Si bien podríamos recurrir a la discusión teórica y leguleya que expuso Carlos Peña en una columna que, de acuerdo a las bases de toda democracia liberal, está correcta, lo que vimos fue más bien la defensa de ideas e intereses que de lo legal. Hay ganas de resguardar una hegemonía y ciertos valores propios de la elite que redactó el texto constitucional, y una necesidad de perpetuar lo indiscutible de algunas premisas.
Es cuestión de leer los medios en los últimos días en los que Juan Sutil, presidente de la CPC, como si fuera un ciudadano más o una autoridad electa popularmente, aparece discrepando de ciertas decisiones del Parlamento y dando opiniones derechamente políticas sobre el rol que debe o no tener un personaje como Mario Desbordes. Siempre, claro está, apelando a la constitucionalidad, como si el lector fuera tan torpe que no pudiera adivinar intereses de gremio tras sus opiniones. Y como si no estuviera claro que toda la configuración constitucional está hecha según miradas claras sobre la ciudadanía y las relaciones de poder.
Habría que ser ingenuo para extrañarse porque estas cosas sucedan en un país en el que la discrepancia fue convertida por muchos años en una herejía por un relato político posdictatorial. Por eso es que parece tan necesario ampliar el debate, en todos los aspectos, sobre las materias constitucionales del futuro, con tal de desarticular algunos caprichos ideológicos que se han instalado como “lo que debe ser”. Episodios como estos son los que deberían motivar a una democracia a poner en disputa sus valores fundamentales, lo que no se ha hecho porque no ha habido una instancia en que las ideas de unos y otros valgan lo mismo. Y la falta de esta instancia es la razón por la que los postulados y los intereses de Sutil y Libertad y Desarrollo- estos últimos representados de sobremanera por Cristián Larroulet en la casa de gobierno-, pueden aún en estos días ser vestidos de una cierta legalidad que invisibilice las gritas de fondo.
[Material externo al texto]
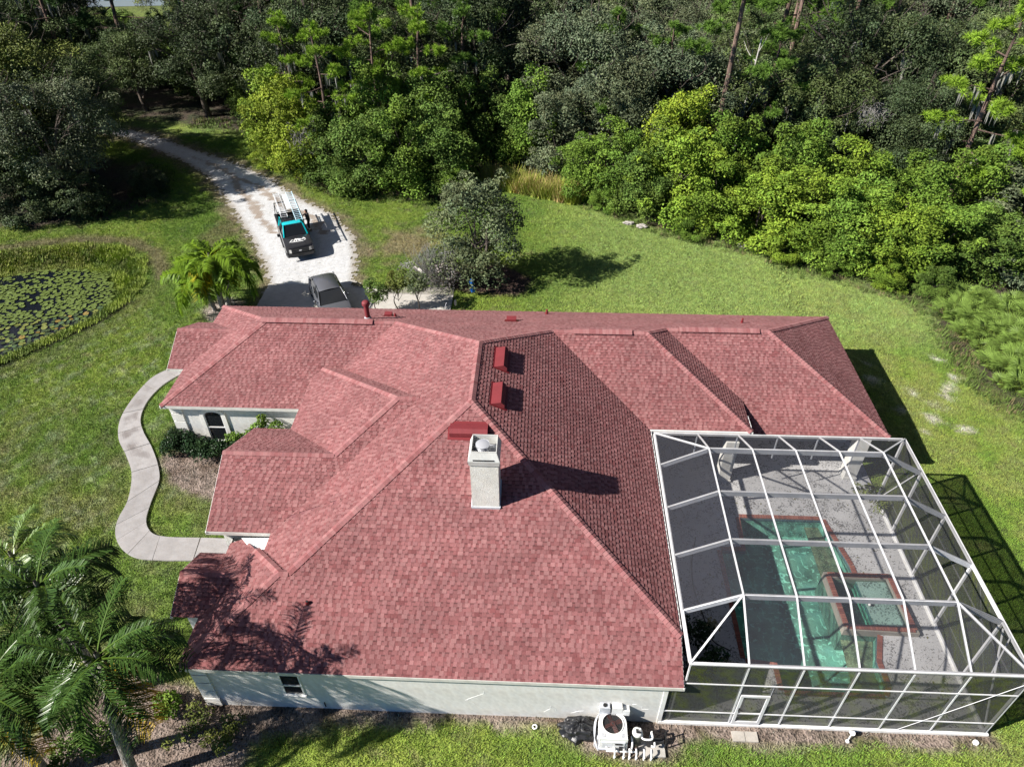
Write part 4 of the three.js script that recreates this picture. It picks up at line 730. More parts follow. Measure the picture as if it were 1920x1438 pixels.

La acción de La Moneda fue un intento poco decoroso por agarrar las riendas ideológicas que se creen perdidas, independientemente de que los proyectos legislativos efectivamente carezcan de constitucionalidad. Y es tal vez la gran prueba de que el principal problema no es esa inconstitucionalidad, sino que la Constitución, con el tiempo, se ve más como lo que es como lo que pretendió hacer creer que era: el triunfo de algunos sobre unos contendores domesticados.